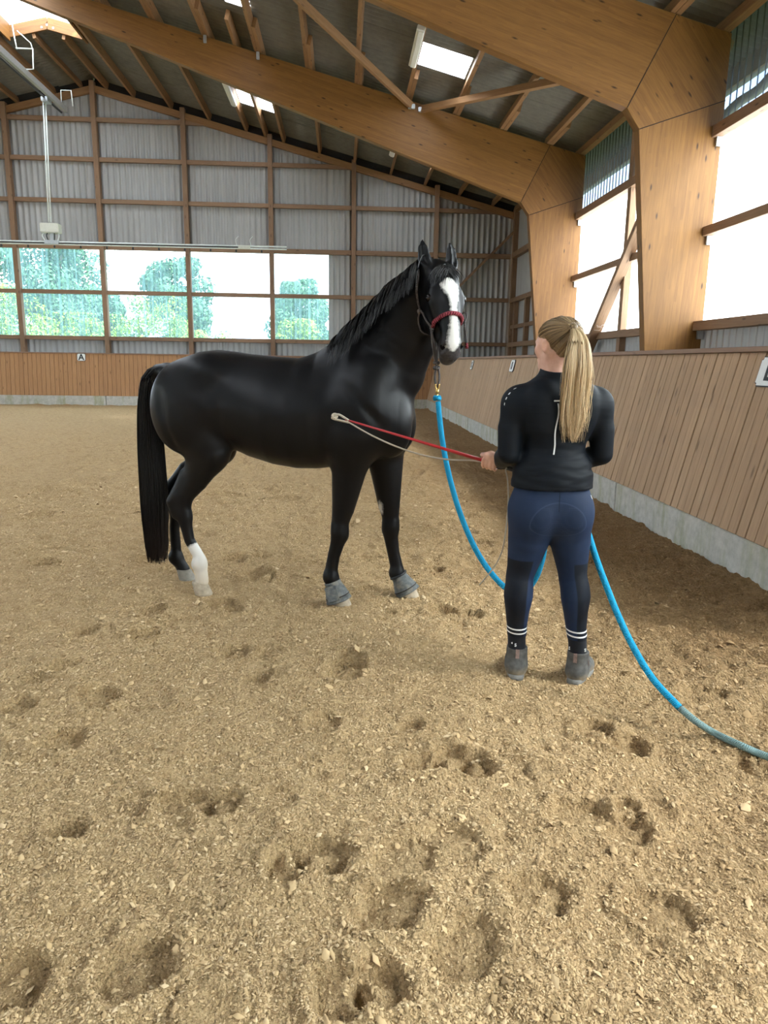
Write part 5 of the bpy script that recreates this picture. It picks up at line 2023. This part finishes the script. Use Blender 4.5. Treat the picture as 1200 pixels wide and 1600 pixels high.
def mat_suede():
    t = NT('grey_boot_leather')
    o = t.tc('Object')
    n = t.noise(o, 35, 4, 0.6)
    n2 = t.noise(o, 12, 3, 0.6)
    c = t.ramp(n, [(0.3, (0.060, 0.058, 0.055)), (0.7, (0.125, 0.122, 0.115))])
    sp = t.n('ShaderNodeSeparateXYZ')
    t.l(o, sp.inputs[0])
    d_ = t.ramp(t.math('ADD', sp.outputs[2], t.math('MULTIPLY', t.math('SUBTRACT', n2, .5), .08)), [(0.01, 0.75), (0.06, 0.0)])
    c = t.mix(d_, c, (0.36, 0.28, 0.18))
    t.bsdf(c, 0.8, 0, t.bump(n, 0.25, 0.003), 0.25)
    return t.m


MAT['suede'] = mat_suede()
MAT['sole'] = mat_plain('grey_sole', (0.17, 0.165, 0.15), 0.85, 0, 0.2, 40, 0.3)
MAT['tab'] = mat_plain('brown_striped_tab', (0.22, 0.15, 0.13), 0.8, 0, 0.35, 160)
MAT['elastic'] = mat_plain('elastic_gusset', (0.06, 0.045, 0.04), 0.85, 0, 0.25, 200)
SK = Field((-.26, -.12, .08), (.26, .17, .26), .0045)
for L in LEGS:
    add_leg(SK, L, .005)
SK.F = np.maximum(SK.F, (SK.ax[2][None, None, :] - .23 + 0 * SK.F).astype(np.float32))
SK.F = np.maximum(SK.F, (.10 - SK.ax[2][None, None, :] + 0 * SK.F).astype(np.float32))
KV, KQ = SK.mesh('socks')
lf = KV[KQ[:, 0], 0] < 0
KB = bvh_of(KV, KQ)
for msk, L in ((lf, LEGS[0]), (~lf, LEGS[1])):
    q = KQ[msk]
    u_, inv = np.unique(q, return_inverse=True)
    so = link('sock', np_mesh('sock', KV[u_], inv.reshape(q.shape), None, True), MAT['sock'], woman)
    first = L is LEGS[0]
    for tx, px, py in ((('S', 804.5, 1006.5), ('*', 800, 1005.5)) if first else (('S', 893.5, 1017), ('C', 889.8, 1016.5), ('S', 915, 1017))):
        w0 = wpx(px, py, 3.24 if first else 3.165)
        hit = KB.ray_cast(w0 + Vector((0, -.3, 0)), Vector((0, 1, 0)))
        if hit[0] is not None:
            Mx = Matrix.Translation(hit[0] + Vector((0, -.002, 0))) @ Matrix.Rotation(math.radians(90), 4, 'X')
            text_mesh('sock_letter', tx, .022, .0004, Mx, MAT['white_band'], so)
for i_, L in enumerate(LEGS):
    f = nrm_((*L['d'], 0))
    sd_ = np.array([f[1], -f[0], 0])
    a = np.array(L['p'][-1]) * [1, 1, 0]
    BF = Field((a[0] - .16, a[1] - .12, -.02), (a[0] + .20, a[1] + .32, .20), .0045)
    ax = [f, sd_, (0, 0, 1)]
    BF.chain([a + [0, 0, .16], a + [0, 0, .085], a + f * -.006 + [0, 0, .055]], [.050, .051, .050], .02, (1, 1, 1))
    BF.blob(a - f * .020 + [0, 0, .045], (.042, .041, .050), .03, ax)
    BF.chain([a + f * .03 + [0, 0, .052], a + f * .10 + [0, 0, .044], a + f * .155 + [0, 0, .034]], [.047, .043, .034], .04)
    BF.blob(a + f * .125 + [0, 0, .03], (.070, .049, .032), .03, ax)
    BF.F = np.maximum(BF.F, (BF.ax[2][None, None, :] - .152 - .10 * ((BF.ax[1][None, :, None] - a[1]) ** 2) * 60 * .05 + 0 * BF.F).astype(np.float32))
    BF.F = np.maximum(BF.F, (.012 - BF.ax[2][None, None, :] + 0 * BF.F).astype(np.float32))
    V_, Q_ = BF.mesh('boot')
    bo = link('boot', np_mesh('boot', V_, Q_, None, True), MAT['suede'], woman)
    bb_ = bvh_of(V_, Q_)
    # sole: an outline a little wider than the upper
    pts = []
    for k in range(30):
        an_ = 2 * math.pi * k / 30
        lx = math.cos(an_)
        cxx = .055 + lx * .126
        wy = .0495 * (1 + .12 * math.tanh(lx * 3)) * math.copysign(abs(math.sin(an_)) ** .42, math.sin(an_))
        pts.append(a + f * cxx + sd_ * wy)
    V = [tuple(p + np.array([0, 0, z])) for z in (-.006, .020, .025) for p in pts]
    for k in range(60, 90):
        V[k] = tuple(np.array(V[k]) * [1, 1, 1] + (np.array([*(a + f * .055)[:2], V[k][2]]) - np.array(V[k])) * .06)
    F = [(r * 30 + k, r * 30 + (k + 1) % 30, (r + 1) * 30 + (k + 1) % 30, (r + 1) * 30 + k) for r in range(2) for k in range(30)]
    V += [tuple(a + f * .055 + np.array([0, 0, -.006])), tuple(a + f * .055 + np.array([0, 0, .025]))]
    T3 = [(90, (k + 1) % 30, k) for k in range(30)] + [(91, 60 + k, 60 + (k + 1) % 30) for k in range(30)]
    link('sole', np_mesh('sole', V, [np.array(F), np.array(T3)], None, True), MAT['sole'], bo)
    bx_ = -f * .056
    V, F = [], []
    for z in np.linspace(.158, .108, 6):
        for s in (-.5, .5):
            V.append(snap(bb_, a + bx_ + sd_ * .019 * s + np.array([0, 0, z]), .003))
    link('pull_tab', np_mesh('pull_tab', V, np.array([(2 * k, 2 * k + 1, 2 * k + 3, 2 * k + 2) for k in range(5)])), MAT['tab'], bo)
    for sg in (-1, 1):
        V = [snap(bb_, a + sd_ * sg * .06 + f * o_ + np.array([0, 0, z]), .0012) for z, o_ in ((.150, -.020), (.150, .022), (.115, -.016), (.115, .018), (.085, -.006), (.085, .010))]
        link('gusset', np_mesh('gusset', V, np.array([(0, 1, 3, 2), (2, 3, 5, 4)])), MAT['elastic'], bo)

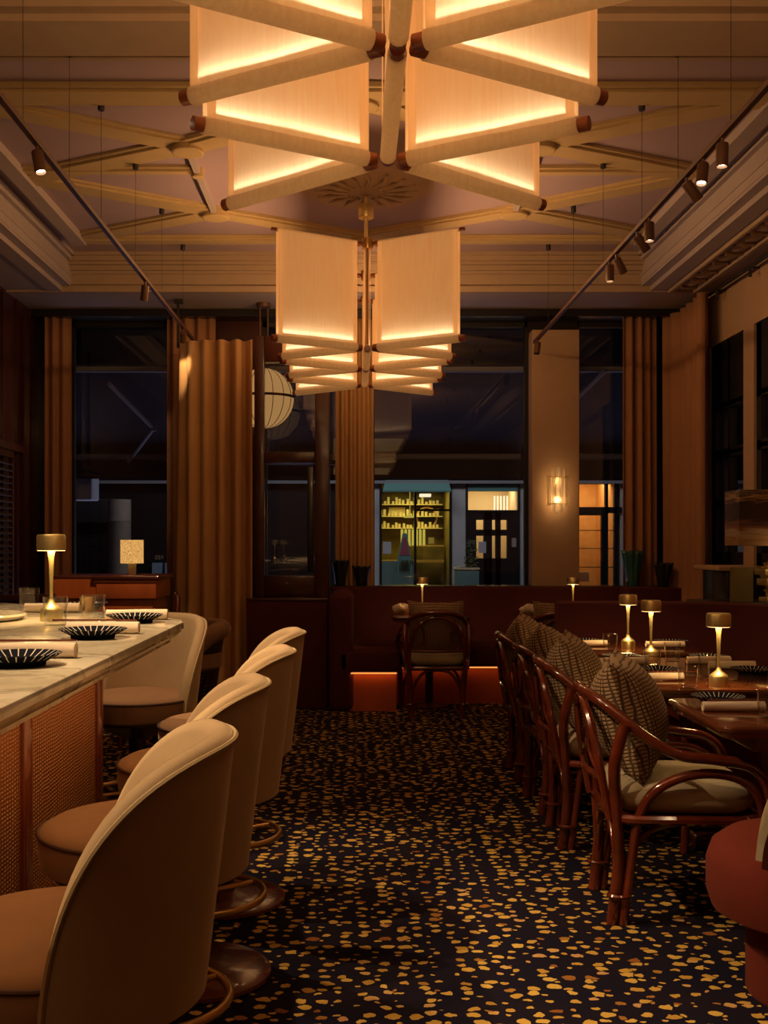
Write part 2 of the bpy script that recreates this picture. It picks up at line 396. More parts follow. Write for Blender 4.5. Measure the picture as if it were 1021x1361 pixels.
def thing(name, label, cat, loc=(0,0,0), rz=0, group=None):
    o = bpy.data.objects.new(name, None); COL.objects.link(o); o.empty_display_size = 0.05
    o.location = loc; o.rotation_euler = (0, 0, rz); o['label'] = label; o['category'] = cat
    if group: o['group'] = group
    return o
def tag(o, label, cat, group=None):
    o['label'] = label; o['category'] = cat
    if group: o['group'] = group
    return o
def struct(o): o['kind'] = 'structure'; return o
CH = {}
def kids(o): return [c for c in bpy.data.objects if c.parent == o]
def dup(root, loc, rz=None, label=None, group=None):
    r = root.copy(); COL.objects.link(r); r.location = loc
    if rz is not None: r.rotation_euler = (0, 0, rz)
    if label: r['label'] = label
    if group: r['group'] = group
    for ch in kids(root):
        c = ch.copy(); COL.objects.link(c); c.parent = r
        for g in kids(ch):
            d = g.copy(); COL.objects.link(d); d.parent = c
    return r
def area(name, loc, sx, sy, power, col, direction=(0,0,-1), spread=180, parent=None):
    l = bpy.data.lights.new(name, 'AREA'); l.shape = 'RECTANGLE'; l.size = sx; l.size_y = sy; l.energy = power; l.color = col
    l.spread = R(spread)
    o = bpy.data.objects.new(name, l); COL.objects.link(o); o.location = loc
    o.rotation_euler = Vector(direction).to_track_quat('-Z', 'Y').to_euler()
    if parent: o.parent = parent
    return o
def spot(name, loc, target, power, angle, col=(1.0, 0.66, 0.35), blend=0.5, size=0.02):
    l = bpy.data.lights.new(name, 'SPOT'); l.energy = power; l.spot_size = R(angle); l.spot_blend = blend; l.color = col; l.shadow_soft_size = size
    o = bpy.data.objects.new(name, l); COL.objects.link(o); o.location = loc
    o.rotation_euler = (Vector(target)-Vector(loc)).to_track_quat('-Z', 'Y').to_euler()
    return o
def point(name, loc, power, col, size=0.02):
    l = bpy.data.lights.new(name, 'POINT'); l.energy = power; l.color = col; l.shadow_soft_size = size
    o = bpy.data.objects.new(name, l); COL.objects.link(o); o.location = loc; return o
WARM = (1.0, 0.58, 0.24)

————

Pull out every line of the records that includes the string "Blender".

Solution for this task:
Write part 5 of the bpy script that recreates this picture. It picks up at line 2023. This part finishes the script. Use Blender 4.5. Treat the picture as 1200 pixels wide and 1600 pixels high.
Write part 2 of the bpy script that recreates this picture. It picks up at line 396. More parts follow. Write for Blender 4.5. Measure the picture as if it were 1021x1361 pixels.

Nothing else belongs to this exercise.